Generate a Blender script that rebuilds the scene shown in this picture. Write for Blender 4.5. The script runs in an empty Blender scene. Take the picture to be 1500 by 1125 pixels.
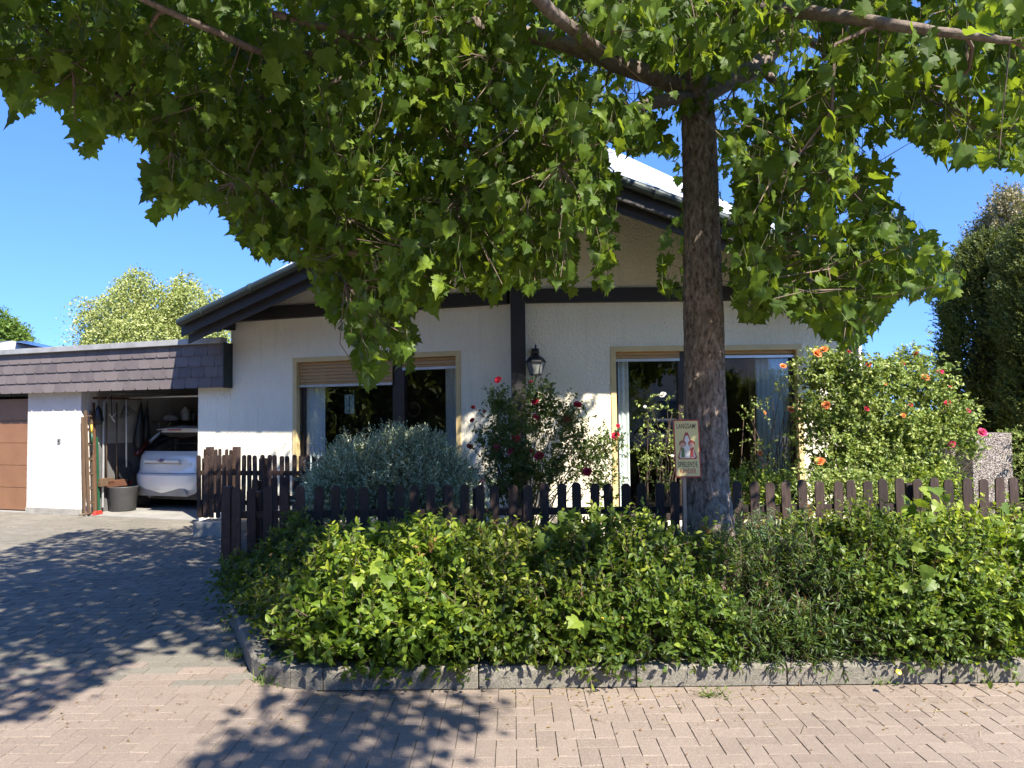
import bpy, bmesh, math, random
import numpy as np
from mathutils import Vector, Matrix, noise
R = math.radians
scn = bpy.context.scene
COL = scn.collection
RNG = np.random.default_rng(7)
random.seed(7)

# ------------------------------------------------------------------ camera
CAMZ, TILT, ROLL, FPX = 1.62, R(2.47), 0.012, 1100.0
F_ = np.array([0, math.cos(TILT), math.sin(TILT)])
X0 = np.array([1.0, 0, 0]); U0 = np.array([0, -math.sin(TILT), math.cos(TILT)])
XR = math.cos(ROLL) * X0 - math.sin(ROLL) * U0
UR = math.cos(ROLL) * U0 + math.sin(ROLL) * X0
CAM = np.array([0, 0, CAMZ])
cd = bpy.data.cameras.new('camera'); cam = bpy.data.objects.new('camera', cd); COL.objects.link(cam)
cam.matrix_world = Matrix(((XR[0], UR[0], -F_[0], 0), (XR[1], UR[1], -F_[1], 0), (XR[2], UR[2], -F_[2], CAMZ), (0, 0, 0, 1)))
cd.sensor_width = 36; cd.lens = 36 * FPX / 1500; cd.clip_start = .05; cd.clip_end = 2000
scn.camera = cam
# ------------------------------------------------------------------ light
SUN_AZ, SUN_EL = R(33), R(46)          # azimuth from straight behind the camera towards the right
w = bpy.data.worlds.new('World'); scn.world = w; w.use_nodes = True
nt = w.node_tree; bg = nt.nodes['Background']
sky = nt.nodes.new('ShaderNodeTexSky'); sky.sky_type = 'NISHITA'; sky.sun_disc = False
sky.sun_elevation = SUN_EL; sky.sun_rotation = math.pi - SUN_AZ
sky.altitude = 1500; sky.air_density = .9; sky.dust_density = .05; sky.ozone_density = 2.0
tc_ = nt.nodes.new('ShaderNodeTexCoord'); va_ = nt.nodes.new('ShaderNodeVectorMath'); va_.operation = 'ADD'; va_.inputs[1].default_value = (0, 0, .22); vn_ = nt.nodes.new('ShaderNodeVectorMath'); vn_.operation = 'NORMALIZE'
nt.links.new(tc_.outputs['Generated'], va_.inputs[0]); nt.links.new(va_.outputs[0], vn_.inputs[0]); nt.links.new(vn_.outputs[0], sky.inputs[0])
hs = nt.nodes.new('ShaderNodeHueSaturation'); hs.inputs['Saturation'].default_value = 1.22; hs.inputs['Hue'].default_value = .51; nt.links.new(sky.outputs[0], hs.inputs['Color']); nt.links.new(hs.outputs[0], bg.inputs[0]); bg.inputs[1].default_value = .14
sl = bpy.data.lights.new('sun', 'SUN'); sl.energy = 4.0; sl.angle = R(.55); sl.color = (1, .94, .83)
so = bpy.data.objects.new('sun', sl); COL.objects.link(so)
S_TO = Vector((math.sin(SUN_AZ) * math.cos(SUN_EL), -math.cos(SUN_AZ) * math.cos(SUN_EL), math.sin(SUN_EL)))
so.rotation_euler = S_TO.to_track_quat('Z', 'Y').to_euler()
scn.view_settings.view_transform = 'Standard'; scn.view_settings.look = 'None'
scn.view_settings.exposure = 1.82; scn.view_settings.gamma = 1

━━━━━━

→ **Exercise details**: Repeat only the lines between the start of the data and the line with "random.seed(7)", including those two lines, and skip the pictures.

→ **Solution to this exercise**:
Generate a Blender script that rebuilds the scene shown in this picture. Write for Blender 4.5. The script runs in an empty Blender scene. Take the picture to be 1500 by 1125 pixels.
import bpy, bmesh, math, random
import numpy as np
from mathutils import Vector, Matrix, noise
R = math.radians
scn = bpy.context.scene
COL = scn.collection
RNG = np.random.default_rng(7)
random.seed(7)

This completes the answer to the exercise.